Test scores now in schools' hands
A year after an avalanche of errors delayed reporting of student test scores, Illinois education leaders Wednesday trumpeted the earliest-ever release of exam results, though they offer a mixed academic picture.
Elementary and middle school scores climbed while high school scores dropped, again, amid tougher standards.
The high school slide came despite state efforts to inject more rigor into classes and stiffen graduation requirements.
This, as the pressure of the high-stakes exams grows. The federal No Child Left Behind law this year required 55 percent of students to read and calculate math at grade level, up from 47.5 percent in 2006. The expectations mount until 2014, when all children are to test at grade level.
Yet standards cannot be met or missed without test results.
Illinois schools -- all 3,980 of them -- now can review scores and report card data six months after students sweated through the battery of state exams.

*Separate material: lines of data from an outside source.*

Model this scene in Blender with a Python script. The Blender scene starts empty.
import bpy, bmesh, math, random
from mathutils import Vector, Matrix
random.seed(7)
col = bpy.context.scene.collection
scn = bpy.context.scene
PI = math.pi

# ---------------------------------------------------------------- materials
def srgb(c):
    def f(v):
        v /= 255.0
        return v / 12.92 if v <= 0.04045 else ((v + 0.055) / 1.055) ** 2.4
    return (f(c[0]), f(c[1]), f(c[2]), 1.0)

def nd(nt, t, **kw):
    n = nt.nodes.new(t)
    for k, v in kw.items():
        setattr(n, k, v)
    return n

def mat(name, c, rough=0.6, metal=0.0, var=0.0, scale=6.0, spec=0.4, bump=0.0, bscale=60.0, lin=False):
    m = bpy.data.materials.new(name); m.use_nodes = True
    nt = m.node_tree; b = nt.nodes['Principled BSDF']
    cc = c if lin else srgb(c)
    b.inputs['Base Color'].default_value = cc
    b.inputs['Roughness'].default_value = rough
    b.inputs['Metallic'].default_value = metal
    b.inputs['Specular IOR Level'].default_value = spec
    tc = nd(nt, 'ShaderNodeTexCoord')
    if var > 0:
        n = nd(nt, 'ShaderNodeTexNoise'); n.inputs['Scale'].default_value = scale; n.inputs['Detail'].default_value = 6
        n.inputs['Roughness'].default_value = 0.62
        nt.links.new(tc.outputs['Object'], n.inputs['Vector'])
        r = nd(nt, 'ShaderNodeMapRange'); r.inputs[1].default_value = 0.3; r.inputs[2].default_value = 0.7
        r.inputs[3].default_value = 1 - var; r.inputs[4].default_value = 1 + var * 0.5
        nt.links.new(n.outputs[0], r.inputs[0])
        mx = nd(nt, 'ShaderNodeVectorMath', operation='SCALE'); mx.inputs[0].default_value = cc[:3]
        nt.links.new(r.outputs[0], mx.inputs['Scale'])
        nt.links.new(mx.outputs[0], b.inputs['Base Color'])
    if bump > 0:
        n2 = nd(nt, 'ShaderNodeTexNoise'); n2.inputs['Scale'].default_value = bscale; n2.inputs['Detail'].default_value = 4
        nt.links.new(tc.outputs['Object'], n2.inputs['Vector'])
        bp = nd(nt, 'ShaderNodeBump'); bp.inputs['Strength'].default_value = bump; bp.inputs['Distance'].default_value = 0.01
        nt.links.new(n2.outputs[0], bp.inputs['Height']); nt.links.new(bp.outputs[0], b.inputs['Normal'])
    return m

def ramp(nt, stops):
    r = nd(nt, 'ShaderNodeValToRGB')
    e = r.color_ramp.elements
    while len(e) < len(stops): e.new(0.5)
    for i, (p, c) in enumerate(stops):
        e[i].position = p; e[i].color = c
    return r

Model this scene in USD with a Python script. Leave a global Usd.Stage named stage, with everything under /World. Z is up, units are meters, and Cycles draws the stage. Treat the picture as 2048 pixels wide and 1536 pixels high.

The earlier report is the result, state education leaders said, of better planning, more oversight and a $34.5 million investment in test vendors.
"We want to make sure there is never another instance like last year," Illinois State Board of Education spokesman Matt Vanover said. "Certainly, this is something we want to build upon."
Getting scores in September rather than March allows educators to use test scores to adapt lesson plans and refashion classes as needed.
"This is exactly what we were whining about last year," said James White, superintendent of DuPage County's Queen Bee Elementary District 16. "Kids took the test last March, so you want to adjust the instructional program where you need to the following school year."
Statewide, 78.7 percent of third- through eighth-graders satisfied state expectations, up from 77 percent last year.
Just over half of Illinois high school juniors scored at grade level in reading, math and science, slipping to 52.6 percent from 54.3 percent in 2006.
Students with disabilities faltered on the alternative assessment, slipping 3.5 percentage points to 59.1 percent.
Children new to English, meanwhile, improved their academic standing with 63.4 percent of students scoring at grade level in reading and math, up from 61.6 percent in 2006. An extra three hours mandated by state lawmakers for bilingual students to complete exams for the second year helped, many said.
The Illinois State Board of Education released statewide averages Wednesday. Individual district and school scores will be unveiled by Oct. 31, before the legal deadline for publication. Schools may opt to release results earlier, however.
Where scores have been released, suburban schools mirror the state's split trend.
In Elgin Area School District U-46, the state's second largest district, all but one of 40 elementary schools satisfied state learning standards. But all five high schools slipped below the 55 percent threshold required of all students and all groups of students in reading and math.
Naperville North High School faltered also as low-income students and those with learning disabilities missed the mark. On average, Naperville Unit District 203 scores eclipsed state averages with 80.5 percent of teens scoring at grade level and 94.3 percent of grade-schoolers.